The potential for moral hazard can be reduced without disrupting the multifamily housing market simply by separating out and nationalizing the government guarantee It would then be possible to: 1) spin off the multifamily businesses of Fannie and Freddie into self-contained entities and 2) create an explicit government guarantee, offered by a government entity, and paid for through premiums on the insured MBS. The first step could happen now with FHFA authorization. These new subsidiaries could also begin to pay their respective holding companies for providing the guarantee on their MBS. The second step requires Congressional legislation. Once the public guarantor is up and running, the guarantee would be purchased from it and these subsidiaries could then be sold to private investors.
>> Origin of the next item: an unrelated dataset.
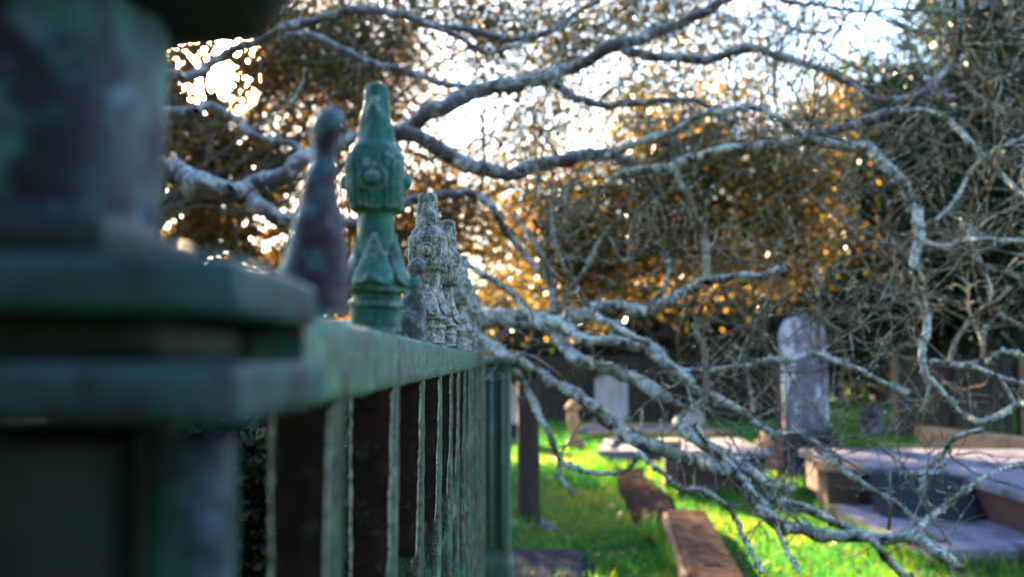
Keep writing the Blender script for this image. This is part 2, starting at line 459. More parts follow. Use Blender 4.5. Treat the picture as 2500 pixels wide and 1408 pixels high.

As for other reforms that would explicitly restrict market access to the government guarantee, the best approach would be to first test the private sector’s appetite for risk on higher-end deals. (539-40)
This article has a lot to offer in terms of analyzing how Fannie and Freddie’s multifamily business is distinct from their single-family business. But I do not think that it fully makes the case that the multifamily sector suffers from some sort of market failure that requires so much government intervention as it advocates. I suspect that private capital could be put into a first loss position for much more of the lending in this sector. The government could continue to support the low- and moderate-income rental market without being on the hook for the rest of the multifamily market.
SEC Update on Rating Agency Industry
The staff of the U.S. Securities and Exchange Commission has issued its Annual Report on Nationally Recognized Statistical Rating Organizations. The report documents some significant problems with the rating agency industry as it is currently structured. The report highlights competition, transparency and conflicts of interest as three important areas of concern.
Competition. There are some of the interesting insights to be culled from the report. It notes that “some of the smaller NRSROs [Nationally Recognized Statistical Rating Organizations] had built significant market share in the asset-backed securities rating category.” (16) That being said, the report also finds that despite “the notable progress made by smaller NRSROs in gaining market share in some of the ratings classes . . . , economic and regulatory barriers to entry continue to exist in the credit ratings industry, making it difficult for the smaller NRSROs to compete with the larger NRSROs.” (21)
Transparency. The report also notes that “there is a trend of NRSROs issuing unsolicited commentaries on solicited ratings issued by other NRSROs, which has increased the level of transparency within the credit ratings industry. The commentaries highlight differences in opinions and ratings criteria among rating agencies regarding certain structured finance transactions, concerning matters such as the sufficiency of the credit enhancement for the transactions. Such commentaries can serve to enhance investors’ understanding of the ratings criteria and differences in ratings approaches used by the different NRSROs.” (23) The report acknowledges that this is no cure-all for what ails the rating industry, it is a positive development.
Conflicts of Interest.Conflicts of interest have been central to the problems in the ratings industry, and were one of the factors that led to the subprime bubble and then bust of the 2000s. The report notes that the “potential for conflicts of interest involving an NRSRO may continue to be particularly acute in structured finance products, where issuers are created and operated by a relatively concentrated group of sponsors, underwriters and managers, and rating fees are particularly lucrative.” (25) There is no easy solution to this problem and it is important to carefully study it on an ongoing basis.
The staff report is valuable because it offers an annual overview of structural changes in the ratings industry. This year’s report continues to highlight that the structure of the industry is far from ideal. As the business cycle heats up, it is important to keep an eye on this critical component of the financial system to ensure that rating agencies are not being driven by short term profits for themselves at the expense of long-term systemic stability for the rest of us.